| WHAT NEEDS TO BE DONE |
Hand back each line, unchanged, from the top down to the line where "cd.dof.aperture_fstop = 16.0" sits.

— start —

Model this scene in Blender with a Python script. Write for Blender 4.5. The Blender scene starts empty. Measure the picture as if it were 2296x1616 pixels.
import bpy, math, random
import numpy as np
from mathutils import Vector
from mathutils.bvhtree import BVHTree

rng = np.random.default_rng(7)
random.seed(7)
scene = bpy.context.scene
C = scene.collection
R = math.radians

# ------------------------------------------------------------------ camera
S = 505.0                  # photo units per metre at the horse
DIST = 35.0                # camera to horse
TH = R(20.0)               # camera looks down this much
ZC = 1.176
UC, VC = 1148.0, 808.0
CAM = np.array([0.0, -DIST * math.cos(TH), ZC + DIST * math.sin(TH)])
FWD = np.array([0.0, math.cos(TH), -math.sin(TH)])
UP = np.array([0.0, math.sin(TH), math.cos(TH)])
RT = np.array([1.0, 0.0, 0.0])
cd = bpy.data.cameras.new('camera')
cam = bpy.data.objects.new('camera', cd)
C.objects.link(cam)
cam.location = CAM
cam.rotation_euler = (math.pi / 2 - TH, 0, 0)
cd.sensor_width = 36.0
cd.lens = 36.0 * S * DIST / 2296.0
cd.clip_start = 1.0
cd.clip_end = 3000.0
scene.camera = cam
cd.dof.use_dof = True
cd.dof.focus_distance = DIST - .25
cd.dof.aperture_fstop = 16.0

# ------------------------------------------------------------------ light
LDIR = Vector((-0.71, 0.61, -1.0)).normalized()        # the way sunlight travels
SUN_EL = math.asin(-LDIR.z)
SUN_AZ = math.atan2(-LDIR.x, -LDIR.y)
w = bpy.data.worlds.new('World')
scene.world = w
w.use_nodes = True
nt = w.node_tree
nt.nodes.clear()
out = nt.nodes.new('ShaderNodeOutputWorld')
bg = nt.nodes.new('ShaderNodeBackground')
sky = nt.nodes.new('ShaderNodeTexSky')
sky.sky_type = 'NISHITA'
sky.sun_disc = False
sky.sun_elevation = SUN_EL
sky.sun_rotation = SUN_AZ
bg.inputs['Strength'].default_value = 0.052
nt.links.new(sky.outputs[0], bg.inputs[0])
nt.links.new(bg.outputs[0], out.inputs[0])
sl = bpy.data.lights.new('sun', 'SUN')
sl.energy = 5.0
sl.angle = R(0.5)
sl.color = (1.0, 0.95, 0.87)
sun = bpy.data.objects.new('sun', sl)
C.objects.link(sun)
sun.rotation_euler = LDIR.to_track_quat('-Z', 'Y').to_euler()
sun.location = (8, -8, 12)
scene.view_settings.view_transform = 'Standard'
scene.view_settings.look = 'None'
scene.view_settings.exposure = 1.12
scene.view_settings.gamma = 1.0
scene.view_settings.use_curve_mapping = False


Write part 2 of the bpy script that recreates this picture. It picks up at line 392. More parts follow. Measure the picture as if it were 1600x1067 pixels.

— end —

| ANSWER TO THIS TASK |
Model this scene in Blender with a Python script. Write for Blender 4.5. The Blender scene starts empty. Measure the picture as if it were 2296x1616 pixels.
import bpy, math, random
import numpy as np
from mathutils import Vector
from mathutils.bvhtree import BVHTree

rng = np.random.default_rng(7)
random.seed(7)
scene = bpy.context.scene
C = scene.collection
R = math.radians

# ------------------------------------------------------------------ camera
S = 505.0                  # photo units per metre at the horse
DIST = 35.0                # camera to horse
TH = R(20.0)               # camera looks down this much
ZC = 1.176
UC, VC = 1148.0, 808.0
CAM = np.array([0.0, -DIST * math.cos(TH), ZC + DIST * math.sin(TH)])
FWD = np.array([0.0, math.cos(TH), -math.sin(TH)])
UP = np.array([0.0, math.sin(TH), math.cos(TH)])
RT = np.array([1.0, 0.0, 0.0])
cd = bpy.data.cameras.new('camera')
cam = bpy.data.objects.new('camera', cd)
C.objects.link(cam)
cam.location = CAM
cam.rotation_euler = (math.pi / 2 - TH, 0, 0)
cd.sensor_width = 36.0
cd.lens = 36.0 * S * DIST / 2296.0
cd.clip_start = 1.0
cd.clip_end = 3000.0
scene.camera = cam
cd.dof.use_dof = True
cd.dof.focus_distance = DIST - .25
cd.dof.aperture_fstop = 16.0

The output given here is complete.